1) Try to appear not hungover.

There’s probably a better way to say “not hungover”, but it ain’t coming to us right now. Sober? No, sober is the opposite of drunk, not the opposite of hungover. Hangoverless? Look, whatever it is, try and do that. We just need a minute over here.

2) Just don’t.

We’ll make it to the end of this guide if it kills us, and right now it’s looking like it might. So while we’re writing, could you all just keep it down a bit. Seriously. We just spent 45 minutes on the toilet and now we’re hungover, AND cold.

3) How much more?

Sweet jesus, we’re only at point number three? Of how many? Five? Listen, can we not just do four. Please. We can manage four, but asking us to do five is just cruel. Can you not see the fucking state we’re in?

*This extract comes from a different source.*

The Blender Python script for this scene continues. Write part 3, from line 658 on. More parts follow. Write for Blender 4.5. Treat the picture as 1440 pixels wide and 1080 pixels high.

4) We’re never drinking again.

It’s just not worth it. Last night was great craic but right now we fell like a kicked bollock. Never again. Unless anyone wants to go for the cure after work? Because then we’re all up for it. The only way to cure today’s hangover is to get working on tomorrow’s one.

5) Finished

Thank Allah. There’s your guide, we hope you’re happy. Now just let us curl up over here and die in peace. Tell our families we love them. Do not resuscitate.